[Begin]

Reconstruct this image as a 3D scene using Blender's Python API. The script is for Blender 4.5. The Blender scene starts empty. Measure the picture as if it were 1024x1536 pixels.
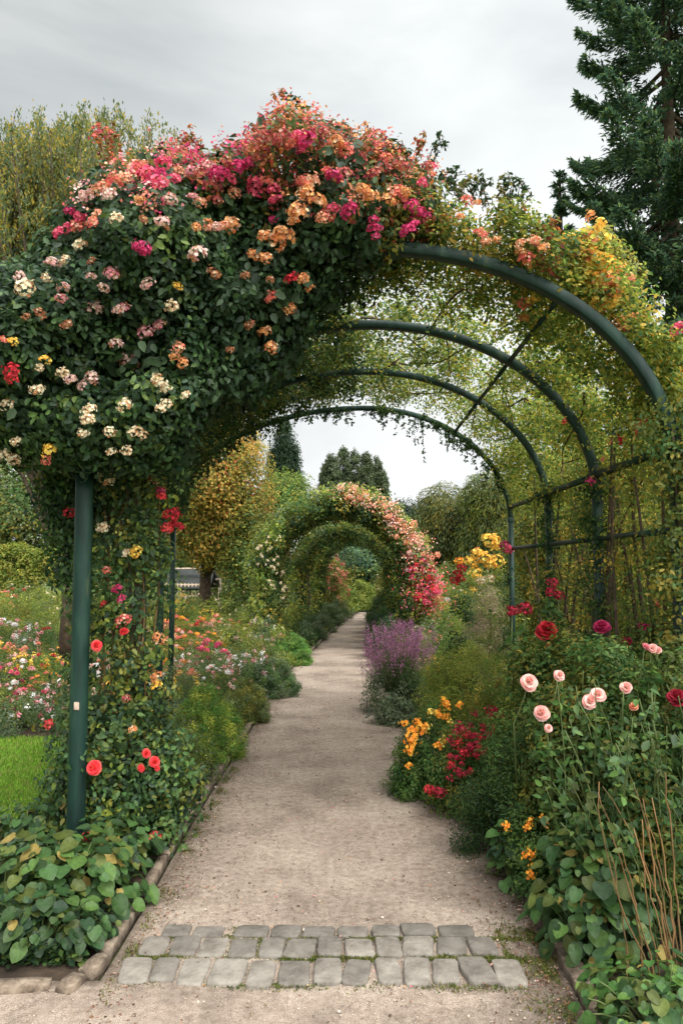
import bpy, math, numpy as np
from math import radians as R_
from mathutils import Matrix, Euler, Vector
rng = np.random.default_rng(7)
S = bpy.context.scene
COL = S.collection
PI = math.pi
# ------------------------------------------------------------ camera
F = 1100.0; CH = 1.6
cam_rot = Euler((R_(90) + math.atan(82/F), 0, math.atan(13/F)), 'XYZ')
RM = np.array(cam_rot.to_matrix())
cd = bpy.data.cameras.new('camera'); cam = bpy.data.objects.new('camera', cd); COL.objects.link(cam)
cam.location = (0, 0, CH); cam.rotation_euler = cam_rot
cd.sensor_fit = 'VERTICAL'; cd.sensor_height = 36.0; cd.sensor_width = 24.0; cd.lens = F/1536*36
cd.clip_end = 2000; cd.clip_start = .05
S.camera = cam

def P(px, py, Y):
    d = RM @ np.array([(px-512)/F, (768-py)/F, -1.0])
    return np.array([0, 0, CH]) + d*(Y/d[1])
def GX(px, Y): return P(px, 850, Y)[0]
def PZ(py, Y): return P(512, py, Y)[2]
def proj(pts):
    q = (np.asarray(pts) - np.array([0, 0, CH])) @ RM
    return 512 + F*q[:, 0]/-q[:, 2], 768 - F*q[:, 1]/-q[:, 2]
def lin(c):
    c = np.asarray(c, float)/255
    return np.where(c <= .04045, c/12.92, ((c+.055)/1.055)**2.4)
def nrm(v): return v/(np.linalg.norm(v, axis=-1, keepdims=True)+1e-9)

# ------------------------------------------------------------ geometry collector
class G:
    def __init__(s): s.V = []; s.F = []; s.C = []; s.n = 0
    def add(s, v, f, c):
        v = np.asarray(v, float); f = np.asarray(f, int)
        c = np.asarray(c, float)
        if c.ndim == 1: c = np.tile(c, (len(v), 1))
        s.V.append(v); s.F.append(f + s.n); s.C.append(c); s.n += len(v)
    def mesh(s, name, mat, smooth=False):
        me = bpy.data.meshes.new(name)
        V = np.concatenate(s.V); C = np.concatenate(s.C)
        loops = np.concatenate([f.ravel() for f in s.F])
        tot = np.concatenate([np.full(len(f), f.shape[1]) for f in s.F])
        st = np.concatenate([[0], np.cumsum(tot)[:-1]])
        me.vertices.add(len(V)); me.vertices.foreach_set('co', V.astype(np.float32).ravel())
        me.loops.add(len(loops)); me.loops.foreach_set('vertex_index', loops.astype(np.int32))
        me.polygons.add(len(tot)); me.polygons.foreach_set('loop_start', st.astype(np.int32))
        if smooth: me.polygons.foreach_set('use_smooth', np.ones(len(tot), bool))
        me.update(calc_edges=True)
        at = me.color_attributes.new('tint', 'FLOAT_COLOR', 'POINT')
        at.data.foreach_set('color', np.concatenate([C, np.ones((len(C), 1))], 1).astype(np.float32).ravel())
        me.materials.append(mat)
        return me
    def build(s, name, mat, parent=None, smooth=False):
        if not s.V: return None
        return obj(name, s.mesh(name, mat, smooth), parent)

def obj(name, me, parent=None, loc=None):
    o = bpy.data.objects.new(name, me); COL.objects.link(o)
    if parent is not None:
        o.parent = parent
        o.matrix_parent_inverse = Matrix.Translation(-Vector(parent.location))
    if loc is not None: o.location = loc
    return o
def tag(o, label, cat, group=None):
    o['label'] = label; o['category'] = cat
    if group: o['group'] = group
    return o
def kind(o, k): o['kind'] = k; return o
def thing(name, label, cat, loc, group=None):
    o = bpy.data.objects.new(name, None); COL.objects.link(o); o.location = tuple(float(v) for v in loc)
    o.empty_display_size = .1
    return tag(o, label, cat, group)

# ------------------------------------------------------------ materials
def newmat(name):
    m = bpy.data.materials.new(name); m.use_nodes = True
    nt = m.node_tree; b = nt.nodes['Principled BSDF']; return m, nt, b
def leaf_mat(name, rough=.5, trans=.35, spec=.35, scale=30):
    m, nt, b = newmat(name); N = nt.nodes; L = nt.links
    a = N.new('ShaderNodeAttribute'); a.attribute_name = 'tint'
    no = N.new('ShaderNodeTexNoise'); no.inputs['Scale'].default_value = scale; no.inputs['Detail'].default_value = 3
    tc = N.new('ShaderNodeTexCoord'); L.new(tc.outputs['Object'], no.inputs['Vector'])
    mr = N.new('ShaderNodeMapRange'); mr.inputs['To Min'].default_value = .7; mr.inputs['To Max'].default_value = 1.3
    L.new(no.outputs['Fac'], mr.inputs['Value'])
    mx = N.new('ShaderNodeVectorMath'); mx.operation = 'SCALE'
    L.new(a.outputs['Color'], mx.inputs[0]); L.new(mr.outputs['Result'], mx.inputs['Scale'])
    L.new(mx.outputs[0], b.inputs['Base Color'])
    b.inputs['Roughness'].default_value = rough; b.inputs['Specular IOR Level'].default_value = spec
    t = N.new('ShaderNodeBsdfTranslucent'); L.new(mx.outputs[0], t.inputs['Color'])
    ms = N.new('ShaderNodeMixShader'); ms.inputs[0].default_value = trans
    out = N['Material Output']
    L.new(b.outputs[0], ms.inputs[1]); L.new(t.outputs[0], ms.inputs[2]); L.new(ms.outputs[0], out.inputs['Surface'])
    return m
M_LEAF = leaf_mat('leaf', .55, .5, .25); M_GLOSS = leaf_mat('broad leaf', .48, .35, .3, 60)
M_PETAL = leaf_mat('petal', .65, .3, .15, 120); M_NEEDLE = leaf_mat('needle', .6, .45, .2, 20)
def noise_mat(name, stops, scale, rough=.85, bump=.3, bscale=None, detail=6, attr=False, bdist=.01, spec=.3):
    m, nt, b = newmat(name); N = nt.nodes; L = nt.links
    tc = N.new('ShaderNodeTexCoord')
    no = N.new('ShaderNodeTexNoise'); no.inputs['Scale'].default_value = scale; no.inputs['Detail'].default_value = detail
    no.inputs['Roughness'].default_value = .65
    L.new(tc.outputs['Object'], no.inputs['Vector'])
    cr = N.new('ShaderNodeValToRGB'); el = cr.color_ramp.elements
    while len(el) < len(stops): el.new(.5)
    for e, (p, c) in zip(el, stops): e.position = p; e.color = (*lin(c), 1)
    L.new(no.outputs['Fac'], cr.inputs[0])
    if attr:
        a = N.new('ShaderNodeAttribute'); a.attribute_name = 'tint'
        mx = N.new('ShaderNodeMix'); mx.data_type = 'RGBA'; mx.blend_type = 'MULTIPLY'; mx.inputs[0].default_value = 1
        L.new(cr.outputs[0], mx.inputs[6]); L.new(a.outputs['Color'], mx.inputs[7]); L.new(mx.outputs[2], b.inputs['Base Color'])
    else: L.new(cr.outputs[0], b.inputs['Base Color'])
    b.inputs['Roughness'].default_value = rough; b.inputs['Specular IOR Level'].default_value = spec
    n2 = N.new('ShaderNodeTexNoise'); n2.inputs['Scale'].default_value = bscale or scale*4; n2.inputs['Detail'].default_value = 4
    L.new(tc.outputs['Object'], n2.inputs['Vector'])
    bp = N.new('ShaderNodeBump'); bp.inputs['Strength'].default_value = bump; bp.inputs['Distance'].default_value = bdist
    L.new(n2.outputs['Fac'], bp.inputs['Height']); L.new(bp.outputs[0], b.inputs['Normal'])
    return m
M_BARK = noise_mat('bark', [(.3, (52, 42, 32)), (.7, (104, 88, 70))], 14, .9, .6, 40)
M_CANE = noise_mat('cane', [(.35, (84, 72, 44)), (.65, (140, 104, 66))], 5, .7, .3)
M_GSTEM = noise_mat('green stem', [(.3, (62, 78, 40)), (.7, (104, 116, 66))], 12, .6, .2)
M_SOIL = noise_mat('soil', [(.3, (34, 27, 20)), (.6, (66, 54, 42)), (.8, (92, 78, 62))], 7, .95, .9, 45)
M_GRASS = noise_mat('turf', [(.3, (64, 96, 26)), (.7, (104, 140, 44))], 6, .9, .5, 90)
M_FIELD = noise_mat('meadow', [(.3, (52, 70, 30)), (.7, (92, 104, 52))], .5, .95, .5, 20)
M_MOSS = leaf_mat('moss', .8, .2, .1)
M_DARKWOOD = noise_mat('dark shingle', [(.3, (38, 42, 40)), (.7, (58, 60, 56))], 6, .8, .3)
M_PALEWOOD = noise_mat('pale wood', [(.3, (150, 130, 110)), (.7, (196, 180, 160))], 10, .8, .3)
M_PEB = noise_mat('pebble', [(.2, (255, 255, 255)), (.8, (235, 235, 235))], 40, .9, .1, attr=True)
M_STONE = noise_mat('weathered stone', [(.25, (92, 84, 76)), (.5, (130, 122, 112)), (.75, (156, 148, 137))], 11, .85, .6, 70, attr=True)
M_EDGE = noise_mat('edging stone', [(.3, (62, 54, 46)), (.5, (108, 94, 80)), (.7, (146, 132, 114))], 16, .9, .7, 60, attr=True)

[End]

## Goal of the exercise:
Write out, word for word, the lines from the start of the data through the one holding "def nrm(v): return". Omit pictures.

## Solution below:
Reconstruct this image as a 3D scene using Blender's Python API. The script is for Blender 4.5. The Blender scene starts empty. Measure the picture as if it were 1024x1536 pixels.
import bpy, math, numpy as np
from math import radians as R_
from mathutils import Matrix, Euler, Vector
rng = np.random.default_rng(7)
S = bpy.context.scene
COL = S.collection
PI = math.pi
# ------------------------------------------------------------ camera
F = 1100.0; CH = 1.6
cam_rot = Euler((R_(90) + math.atan(82/F), 0, math.atan(13/F)), 'XYZ')
RM = np.array(cam_rot.to_matrix())
cd = bpy.data.cameras.new('camera'); cam = bpy.data.objects.new('camera', cd); COL.objects.link(cam)
cam.location = (0, 0, CH); cam.rotation_euler = cam_rot
cd.sensor_fit = 'VERTICAL'; cd.sensor_height = 36.0; cd.sensor_width = 24.0; cd.lens = F/1536*36
cd.clip_end = 2000; cd.clip_start = .05
S.camera = cam

def P(px, py, Y):
    d = RM @ np.array([(px-512)/F, (768-py)/F, -1.0])
    return np.array([0, 0, CH]) + d*(Y/d[1])
def GX(px, Y): return P(px, 850, Y)[0]
def PZ(py, Y): return P(512, py, Y)[2]
def proj(pts):
    q = (np.asarray(pts) - np.array([0, 0, CH])) @ RM
    return 512 + F*q[:, 0]/-q[:, 2], 768 - F*q[:, 1]/-q[:, 2]
def lin(c):
    c = np.asarray(c, float)/255
    return np.where(c <= .04045, c/12.92, ((c+.055)/1.055)**2.4)
def nrm(v): return v/(np.linalg.norm(v, axis=-1, keepdims=True)+1e-9)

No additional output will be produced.